La prise de la Bastille marque le point de départ d'une nouvelle course à l'insurrection qui va gagner la France entière. C'est le début de la Grande Peur, qui s'achèvera par l'occupation des châteaux la Nuit du 4 août (même dans les campagnes du Grand Ouest et les futures terres de la chouannerie). Mais on finira par se lasser de la surenchère révolutionnaire et du vide représentatif qu'elle a engendré en démantelant les corps intermédiaires, bâillonnant du même coup l'ordre social. Cette rupture institutionnelle, scellée en août 1789, va ouvrir une spirale de violence où s'engouffrera la Terreur. La Révolution avait pourtant fantasmé la fin des conflits - c'est tout le sens de la Fête de la Fédération le 14 juillet 1790 -, mais révolution bourgeoise, elle travaille à l'avènement de la classe sociale qui en est l'acteur principal.

L'Ancien Régime avait connu des conflits du travail, mais de faible amplitude. Le XIXe siècle leur donnera une tout autre résonance. La révolte sort de ses habits communaux étroits, devient question sociale et enjeu national. Le peuple va défier une monarchie plus bourgeoise que jamais. Celle de Louis-Philippe en constitue le plus parfait exemple, et les Canuts lyonnais, deux fois révoltés et deux fois châtiés, en 1831 et 1834, les victimes exemplaires. C'est le temps des révolutions avortées (du moins pour le peuple). 1830, 1848, 1870-71.

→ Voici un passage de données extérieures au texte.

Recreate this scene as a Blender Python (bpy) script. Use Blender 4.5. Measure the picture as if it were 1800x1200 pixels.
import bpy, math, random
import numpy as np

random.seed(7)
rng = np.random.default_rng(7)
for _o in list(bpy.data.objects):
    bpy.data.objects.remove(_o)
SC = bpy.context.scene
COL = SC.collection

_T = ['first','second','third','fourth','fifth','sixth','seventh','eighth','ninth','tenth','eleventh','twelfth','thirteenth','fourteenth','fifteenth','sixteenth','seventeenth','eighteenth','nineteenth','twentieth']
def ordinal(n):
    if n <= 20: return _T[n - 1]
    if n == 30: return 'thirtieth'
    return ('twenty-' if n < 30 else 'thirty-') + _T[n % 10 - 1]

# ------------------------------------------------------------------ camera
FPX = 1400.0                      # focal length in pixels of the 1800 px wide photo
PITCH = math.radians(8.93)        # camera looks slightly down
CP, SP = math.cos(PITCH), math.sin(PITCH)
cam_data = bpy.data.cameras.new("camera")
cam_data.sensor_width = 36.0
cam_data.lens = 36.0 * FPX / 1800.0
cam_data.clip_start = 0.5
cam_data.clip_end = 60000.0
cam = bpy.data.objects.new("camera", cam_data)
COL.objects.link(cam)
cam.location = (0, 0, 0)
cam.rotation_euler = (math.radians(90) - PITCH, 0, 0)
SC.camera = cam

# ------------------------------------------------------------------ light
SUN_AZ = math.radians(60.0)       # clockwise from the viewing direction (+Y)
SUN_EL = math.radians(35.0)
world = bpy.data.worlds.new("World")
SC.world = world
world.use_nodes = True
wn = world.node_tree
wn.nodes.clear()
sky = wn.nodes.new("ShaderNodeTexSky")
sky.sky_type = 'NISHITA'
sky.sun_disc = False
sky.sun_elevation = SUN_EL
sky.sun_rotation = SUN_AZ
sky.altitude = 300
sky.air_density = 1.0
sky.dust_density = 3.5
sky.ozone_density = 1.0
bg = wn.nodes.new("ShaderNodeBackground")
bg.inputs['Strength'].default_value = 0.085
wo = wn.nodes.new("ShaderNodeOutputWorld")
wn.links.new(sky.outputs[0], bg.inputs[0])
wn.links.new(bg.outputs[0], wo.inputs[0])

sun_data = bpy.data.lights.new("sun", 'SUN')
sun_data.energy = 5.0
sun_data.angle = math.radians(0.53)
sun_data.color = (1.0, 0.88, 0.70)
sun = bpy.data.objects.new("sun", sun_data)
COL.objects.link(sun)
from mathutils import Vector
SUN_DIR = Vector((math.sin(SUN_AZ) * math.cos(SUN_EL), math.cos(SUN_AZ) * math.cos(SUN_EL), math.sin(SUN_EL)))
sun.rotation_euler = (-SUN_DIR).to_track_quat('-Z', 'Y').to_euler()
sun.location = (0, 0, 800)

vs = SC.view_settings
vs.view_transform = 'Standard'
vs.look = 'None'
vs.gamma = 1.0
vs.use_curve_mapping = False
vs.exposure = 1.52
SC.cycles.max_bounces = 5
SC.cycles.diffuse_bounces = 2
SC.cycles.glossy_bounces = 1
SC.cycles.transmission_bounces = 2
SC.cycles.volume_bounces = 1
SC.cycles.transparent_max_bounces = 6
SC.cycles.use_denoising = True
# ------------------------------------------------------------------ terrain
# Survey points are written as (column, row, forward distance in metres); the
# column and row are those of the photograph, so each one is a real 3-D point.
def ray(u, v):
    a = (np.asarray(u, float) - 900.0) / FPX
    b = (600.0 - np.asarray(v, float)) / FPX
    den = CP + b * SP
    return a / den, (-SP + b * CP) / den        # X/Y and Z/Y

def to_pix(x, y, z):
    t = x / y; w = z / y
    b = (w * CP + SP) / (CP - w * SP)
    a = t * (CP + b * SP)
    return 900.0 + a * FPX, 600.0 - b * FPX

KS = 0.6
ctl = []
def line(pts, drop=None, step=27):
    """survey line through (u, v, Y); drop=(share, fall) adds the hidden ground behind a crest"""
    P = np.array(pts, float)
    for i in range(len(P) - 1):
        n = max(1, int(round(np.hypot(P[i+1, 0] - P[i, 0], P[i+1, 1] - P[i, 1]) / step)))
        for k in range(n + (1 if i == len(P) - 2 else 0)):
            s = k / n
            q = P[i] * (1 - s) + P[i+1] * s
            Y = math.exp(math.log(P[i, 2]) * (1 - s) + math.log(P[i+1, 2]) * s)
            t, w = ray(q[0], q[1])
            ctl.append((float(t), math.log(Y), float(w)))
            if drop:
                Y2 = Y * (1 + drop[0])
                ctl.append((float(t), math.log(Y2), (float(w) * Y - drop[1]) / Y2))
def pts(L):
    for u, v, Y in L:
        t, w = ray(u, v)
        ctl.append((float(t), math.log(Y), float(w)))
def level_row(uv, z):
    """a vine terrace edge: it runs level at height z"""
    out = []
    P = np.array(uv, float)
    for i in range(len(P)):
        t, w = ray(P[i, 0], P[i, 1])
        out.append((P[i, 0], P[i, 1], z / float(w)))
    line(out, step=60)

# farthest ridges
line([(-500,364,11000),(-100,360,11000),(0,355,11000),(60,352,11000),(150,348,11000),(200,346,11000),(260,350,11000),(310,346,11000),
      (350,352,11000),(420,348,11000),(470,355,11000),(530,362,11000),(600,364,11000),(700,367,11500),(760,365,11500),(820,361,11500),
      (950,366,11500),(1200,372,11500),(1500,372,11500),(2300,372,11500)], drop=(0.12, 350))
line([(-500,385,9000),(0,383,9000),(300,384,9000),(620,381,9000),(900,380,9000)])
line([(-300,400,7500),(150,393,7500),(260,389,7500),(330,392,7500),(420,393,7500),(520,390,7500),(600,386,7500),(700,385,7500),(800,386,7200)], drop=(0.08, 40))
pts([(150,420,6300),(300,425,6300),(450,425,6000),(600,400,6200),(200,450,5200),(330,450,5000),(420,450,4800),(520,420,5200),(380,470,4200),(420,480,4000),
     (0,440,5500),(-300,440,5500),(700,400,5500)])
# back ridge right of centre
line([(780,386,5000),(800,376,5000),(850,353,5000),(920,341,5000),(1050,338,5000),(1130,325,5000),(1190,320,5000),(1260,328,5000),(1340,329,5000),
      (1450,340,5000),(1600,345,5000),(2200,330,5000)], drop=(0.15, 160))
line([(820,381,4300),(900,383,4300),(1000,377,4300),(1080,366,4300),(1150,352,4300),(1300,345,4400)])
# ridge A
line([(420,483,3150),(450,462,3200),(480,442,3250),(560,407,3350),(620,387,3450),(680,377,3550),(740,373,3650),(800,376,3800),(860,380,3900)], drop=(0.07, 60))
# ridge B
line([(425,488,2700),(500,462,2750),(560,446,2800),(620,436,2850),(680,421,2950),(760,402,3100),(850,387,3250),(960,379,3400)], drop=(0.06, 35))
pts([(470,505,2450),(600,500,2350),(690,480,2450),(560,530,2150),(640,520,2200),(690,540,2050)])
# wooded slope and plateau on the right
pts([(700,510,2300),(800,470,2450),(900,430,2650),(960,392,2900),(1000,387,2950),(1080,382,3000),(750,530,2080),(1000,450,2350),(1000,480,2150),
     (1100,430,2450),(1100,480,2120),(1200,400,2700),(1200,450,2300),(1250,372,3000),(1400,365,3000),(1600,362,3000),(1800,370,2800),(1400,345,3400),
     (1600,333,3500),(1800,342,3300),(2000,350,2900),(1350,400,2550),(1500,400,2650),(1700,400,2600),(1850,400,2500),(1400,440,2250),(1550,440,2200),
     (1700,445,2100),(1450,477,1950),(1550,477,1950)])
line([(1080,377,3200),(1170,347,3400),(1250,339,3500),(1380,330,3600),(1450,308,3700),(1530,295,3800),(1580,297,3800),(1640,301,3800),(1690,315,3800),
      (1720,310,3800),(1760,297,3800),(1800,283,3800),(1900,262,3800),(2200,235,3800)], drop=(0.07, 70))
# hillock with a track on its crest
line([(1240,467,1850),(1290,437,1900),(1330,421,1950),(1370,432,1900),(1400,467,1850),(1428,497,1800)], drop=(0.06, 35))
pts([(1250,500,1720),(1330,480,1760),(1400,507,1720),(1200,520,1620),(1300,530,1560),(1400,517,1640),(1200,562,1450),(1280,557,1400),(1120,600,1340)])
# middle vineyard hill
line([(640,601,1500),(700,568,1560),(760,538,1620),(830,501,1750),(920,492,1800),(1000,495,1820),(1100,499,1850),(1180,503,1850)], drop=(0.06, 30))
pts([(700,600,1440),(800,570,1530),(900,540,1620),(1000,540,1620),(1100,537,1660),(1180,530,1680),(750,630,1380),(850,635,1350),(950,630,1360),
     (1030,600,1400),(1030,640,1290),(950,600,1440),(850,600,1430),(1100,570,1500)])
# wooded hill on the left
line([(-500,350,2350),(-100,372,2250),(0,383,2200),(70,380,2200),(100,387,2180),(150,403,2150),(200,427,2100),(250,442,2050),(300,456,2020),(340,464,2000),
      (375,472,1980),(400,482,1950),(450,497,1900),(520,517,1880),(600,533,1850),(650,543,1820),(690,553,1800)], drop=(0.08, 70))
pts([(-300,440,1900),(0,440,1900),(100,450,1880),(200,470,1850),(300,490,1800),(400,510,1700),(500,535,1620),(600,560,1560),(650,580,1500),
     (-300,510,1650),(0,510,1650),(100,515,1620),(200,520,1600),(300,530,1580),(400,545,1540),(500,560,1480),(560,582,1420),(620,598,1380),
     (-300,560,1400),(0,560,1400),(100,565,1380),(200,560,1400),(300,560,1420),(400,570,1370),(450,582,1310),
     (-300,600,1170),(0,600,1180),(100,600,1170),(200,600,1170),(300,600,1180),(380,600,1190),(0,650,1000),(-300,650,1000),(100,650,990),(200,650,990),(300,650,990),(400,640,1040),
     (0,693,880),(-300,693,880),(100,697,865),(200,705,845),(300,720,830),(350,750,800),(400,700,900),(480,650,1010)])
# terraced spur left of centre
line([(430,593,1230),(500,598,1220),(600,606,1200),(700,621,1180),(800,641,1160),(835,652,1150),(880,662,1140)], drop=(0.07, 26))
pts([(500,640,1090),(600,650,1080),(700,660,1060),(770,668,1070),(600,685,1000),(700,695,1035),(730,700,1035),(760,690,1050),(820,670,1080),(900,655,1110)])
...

Malgré cela, les grèves se multiplient. Le chômage et la montée des prix exaspèrent le petit peuple qui, en 1885, s'en prend à "Ferry-famine", puis en 1888 à "Floquet-famine", du nom du président du Conseil qui a cassé les arrêtés de Saint-Denis et Saint-Ouen taxant le prix du pain. On se croirait revenu au temps des crises frumentaires. Mais ce sont les dernières émeutes de subsistance. Le thème de "la vie chère" va désormais supplanter celui de la disette. C'est dans ce contexte que naît le boulangisme (et sur fond de scandale de Panama), où d'anciens Communards vont côtoyer des royalistes et des nationalistes. Cette France d'avant 14 va encore connaître quelques grèves spectaculaires, comme celle qui saisit l'ensemble des régions minières après la catastrophe de Courrières en 1906 (plus de 1.000 morts). La conquête du repos hebdomadaire en sortira. C'est aux mineurs qu'on la doit.

Le mode d'action collectif privilégié au XIXe était la barricade et sa mythologie, le XXe invente la grève sur le tas, avec occupation d'usine. La révolte change d'époque. Une fois obtenu le droit de s'assembler, plus n'est besoin de convoquer des banquets républicains comme en 1848. Désormais, on sort dans la rue. En masse. Ce type de mobilisation connaît son apogée avec le grand mouvement des viticulteurs du Midi en 1907. On défile. Le 14 juillet pour la nation, le 1er mai pour les ouvriers. Aux uns la Marseillaise, aux autres l'Internationale. Des antagonismes politiques viennent parfois se greffer à la colère de la rue, surtout dans les années trente, qui conjugent révoltes populistes de droite et de gauche, avec pour point d'orgue l'année 36 et la plus grande vague de grèves de notre histoire. De loin la plus efficace. Les fameux "acquis sociaux" viennent pour la plupart de là.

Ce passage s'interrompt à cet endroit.